CMC Markets has launched listed securitised derivatives in Germany and Austria through its Frankfurt-based subsidiary CMC Markets Securities GmbH, marking a strategic expansion into exchange-traded certificates and warrants. The initial offering includes an expanded crypto-linked product lineup. This move reflects CMC’s diversification beyond its traditional CFD business and into regulated exchange-traded structured products.
The expansion comes as major European banks have reduced their participation in structured product issuance following years of regulatory tightening, capital constraints, and profitability pressures. CMC Markets is positioning itself to capture part of that market gap while simultaneously diversifying revenue streams beyond over-the-counter leveraged trading products.

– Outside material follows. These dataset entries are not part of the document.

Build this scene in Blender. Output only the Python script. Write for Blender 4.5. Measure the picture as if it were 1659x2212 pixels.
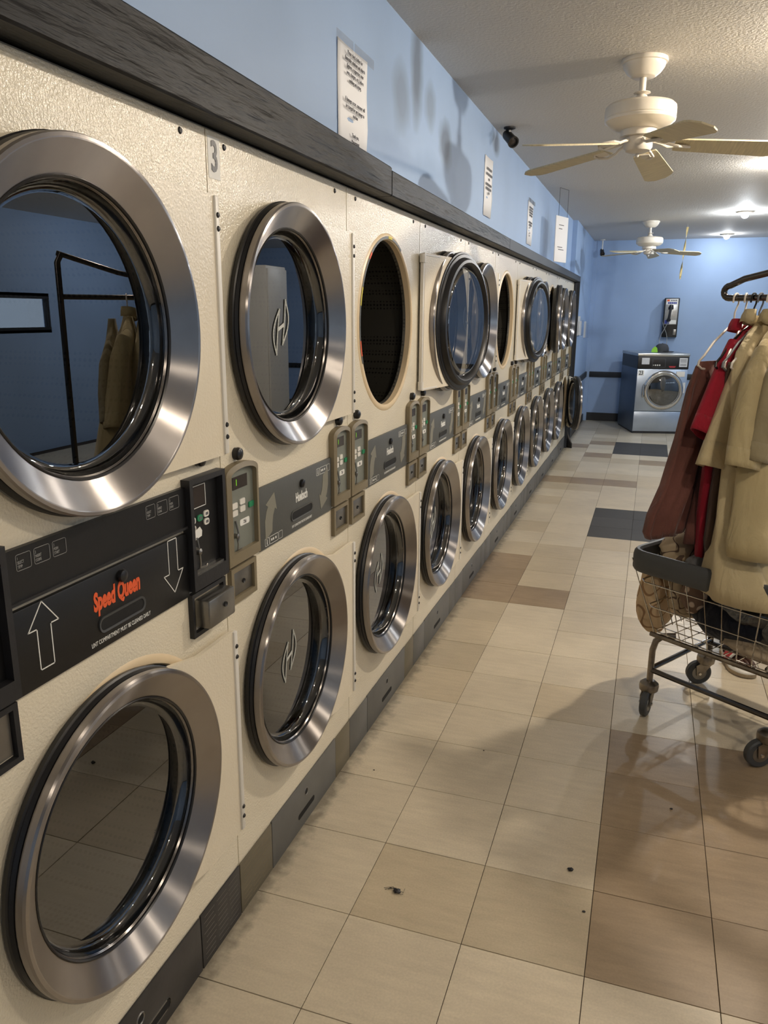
import bpy, bmesh, math, random
from mathutils import Vector, Matrix
random.seed(7)
PI = math.pi
sc = bpy.context.scene
col = sc.collection
for o in list(bpy.data.objects): bpy.data.objects.remove(o, do_unlink=True)

# ------------------------------------------------------------------ camera
F_PX = 1669.934
yaw, pit, rol = math.radians(18.657), math.radians(-14.3505), math.radians(0.3989)
right = Vector((math.cos(yaw), math.sin(yaw), 0))
fwd = Vector((-math.sin(yaw)*math.cos(pit), math.cos(yaw)*math.cos(pit), math.sin(pit)))
up = right.cross(fwd)
r2 = math.cos(rol)*right + math.sin(rol)*up
u2 = -math.sin(rol)*right + math.cos(rol)*up
cam = bpy.data.objects.new('camera', bpy.data.cameras.new('camera'))
col.objects.link(cam)
cam.data.sensor_fit = 'HORIZONTAL'; cam.data.sensor_width = 36
cam.data.lens = F_PX/1659*36; cam.data.clip_start = 0.02
M = Matrix((r2, u2, -fwd)).transposed().to_4x4(); M.translation = Vector((0.9071, 0, 1.5486))
cam.matrix_world = M
sc.camera = cam
# ------------------------------------------------------------------ world, exposure
sc.view_settings.view_transform = 'Standard'; sc.view_settings.look = 'None'
sc.view_settings.exposure = 0.42; sc.view_settings.gamma = 1.0
sc.view_settings.use_curve_mapping = False
w = bpy.data.worlds.new('world'); sc.world = w; w.use_nodes = True
w.node_tree.nodes['Background'].inputs[0].default_value = (0.68, 0.82, 1.0, 1)
w.node_tree.nodes['Background'].inputs[1].default_value = 1.3
# ceiling lamps: (x, y, colour, watts)
LAMPS = [(2.30, -0.60, (1, .86, .69), 30), (1.75, 1.15, (1, .86, .69), 20), (1.70, 3.60, (1, .87, .71), 62), (1.70, 6.45, (1, .93, .84), 36),
         (1.699, 9.24, (.90, .95, 1), 40), (1.711, 11.60, (.94, .97, 1), 12),
         (4.3, 3.6, (1, .87, .71), 34), (4.3, 8.0, (.9, .95, 1), 40)]

# ------------------------------------------------------------------ materials
def nt(name):
    m = bpy.data.materials.new(name); m.use_nodes = True
    return m, m.node_tree, m.node_tree.nodes, m.node_tree.links
def srgb(c):
    return tuple(((v/255)/12.92 if v/255 <= .04045 else (((v/255)+.055)/1.055)**2.4) for v in c)+(1,)
def mat(name, c, rough=.5, metal=0, bump=0, bscale=60, var=0, vscale=8, spec=.5, detail=3, stretch=None, aniso=0, coat=0, sheen=0, bdist=.002, wrinkle=0):
    """principled with optional noise bump (fine relief) and noise colour variation; c is sRGB 0-255"""
    m, t, N, L = nt(name); b = N['Principled BSDF']
    b.inputs['Base Color'].default_value = srgb(c); b.inputs['Roughness'].default_value = rough
    b.inputs['Metallic'].default_value = metal; b.inputs['Specular IOR Level'].default_value = spec
    b.inputs['Anisotropic'].default_value = aniso; b.inputs['Coat Weight'].default_value = coat
    b.inputs['Sheen Weight'].default_value = sheen
    tc = N.new('ShaderNodeTexCoord'); mp = N.new('ShaderNodeMapping'); L.new(tc.outputs['Object'], mp.inputs[0])
    if stretch: mp.inputs['Scale'].default_value = stretch
    if var:
        n = N.new('ShaderNodeTexNoise'); n.inputs['Scale'].default_value = vscale; n.inputs['Detail'].default_value = 5
        L.new(mp.outputs[0], n.inputs[0])
        r = N.new('ShaderNodeMapRange'); r.inputs['From Min'].default_value = .3; r.inputs['From Max'].default_value = .7
        r.inputs['To Min'].default_value = 1-var; r.inputs['To Max'].default_value = 1+var*.6
        L.new(n.outputs[0], r.inputs[0])
        mx = N.new('ShaderNodeVectorMath'); mx.operation = 'SCALE'; mx.inputs[0].default_value = srgb(c)[:3]
        L.new(r.outputs[0], mx.inputs['Scale']); L.new(mx.outputs[0], b.inputs['Base Color'])
    if bump:
        n = N.new('ShaderNodeTexNoise'); n.inputs['Scale'].default_value = bscale; n.inputs['Detail'].default_value = detail
        L.new(mp.outputs[0], n.inputs[0])
        bp = N.new('ShaderNodeBump'); bp.inputs['Strength'].default_value = bump; bp.inputs['Distance'].default_value = bdist
        L.new(n.outputs[0], bp.inputs['Height']); L.new(bp.outputs[0], b.inputs['Normal'])
        if wrinkle:
            m2 = N.new('ShaderNodeMapping'); m2.inputs['Scale'].default_value = (1, 1, .35); L.new(tc.outputs['Object'], m2.inputs[0])
            w_ = N.new('ShaderNodeTexNoise'); w_.inputs['Scale'].default_value = 13; w_.inputs['Detail'].default_value = 3; w_.inputs['Distortion'].default_value = .8
            L.new(m2.outputs[0], w_.inputs[0]); b2 = N.new('ShaderNodeBump'); b2.inputs['Strength'].default_value = wrinkle; b2.inputs['Distance'].default_value = .03
            L.new(w_.outputs[0], b2.inputs['Height']); L.new(b2.outputs[0], bp.inputs['Normal'])
    return m

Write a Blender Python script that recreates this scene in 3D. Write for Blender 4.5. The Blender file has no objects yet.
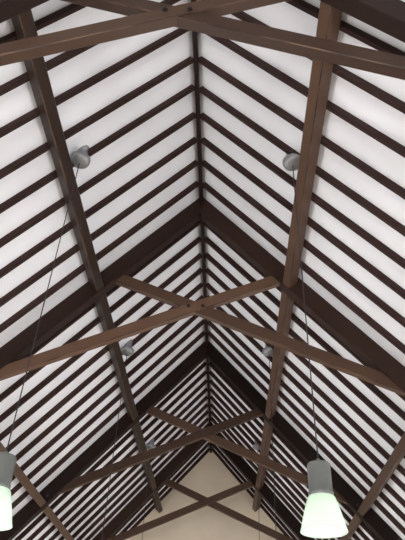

Lord Peter Cruddas, Chief Executive Officer of CMC Markets, commented: “This launch is timely as we have seen major banks exiting this space over the last few years whilst the demand is still strong and growing.” Cruddas added that the company intends to expand the product lineup over time across additional categories and time zones.
Certificates and warrants occupy a significant segment of European retail investing markets, particularly in Germany, Austria, Switzerland, and parts of Scandinavia. These products allow investors to gain leveraged or structured exposure to equities, indices, commodities, currencies, and digital assets through listed securities traded on regulated exchanges.
Unlike CFDs, which typically operate over-the-counter between brokers and clients, listed securitised derivatives trade through exchange infrastructure with standardized issuance and market transparency requirements. The market historically relied heavily on major European banks acting as issuers and market makers. However, several large institutions gradually reduced activity following post-financial-crisis regulatory reforms, rising capital requirements, and broader shifts in risk appetite.
One of the more notable aspects of the launch involves the inclusion of crypto-linked products from the start. European retail demand for regulated crypto exposure continued rising despite ongoing volatility across digital asset markets.
Certificates and warrants offer one possible structure for delivering that exposure inside familiar and regulated investment frameworks. Rather than requiring users to manage private keys, self-custody infrastructure, or offshore crypto exchanges, structured products package digital asset exposure into listed securities tradable through conventional brokerage accounts.
Richard Freeman, Head of CMC Securities, commented: “Our aim is to always be the first to issue dynamic new products based on current trends and topics. We start this process with an expanded crypto offering on launch day.”
The approach reflects a wider convergence underway between digital assets and conventional capital markets. Traditional financial institutions increasingly package crypto exposure into regulated wrappers including ETFs, structured notes, certificates, and exchange-traded products.
CMC’s expansion illustrates how online trading firms increasingly diversify beyond pure CFD and spread betting models. Retail leveraged trading became more heavily scrutinized across Europe during recent years as regulators tightened rules around leverage, marketing practices, and client protection. As a result, many brokers increasingly expanded into longer-term investing, listed securities, exchange-traded products, and institutional services.
CMC already operates across multiple segments including retail trading, institutional liquidity provision, white-label infrastructure, and API connectivity. The company maintains relationships with more than 300 institutional and B2B clients globally through white-label and API partnerships. That institutional distribution capability may become increasingly important in structured product markets where liquidity provision, pricing, and market access infrastructure materially affect competitiveness.
The expansion arrives during a period where exchange-traded structures increasingly attract interest relative to OTC derivatives products. Listed products often provide greater pricing transparency, standardized settlement, and clearer regulatory oversight than bilateral OTC structures.
For brokers and issuers, exchange-traded products can also diversify operational and regulatory exposure while potentially broadening the addressable investor base. Structured products also allow issuers to create exposure profiles tied to specific market narratives or investor themes. CMC indicated it plans continuous product rollouts tied to emerging trends and new underlying assets.
The broader significance of the launch lies in what it says about the changing structure of European retail derivatives markets. As traditional banks reduce participation in certain structured product segments, financial technology firms increasingly step into those gaps using modern trading infrastructure, API connectivity, and digital distribution models.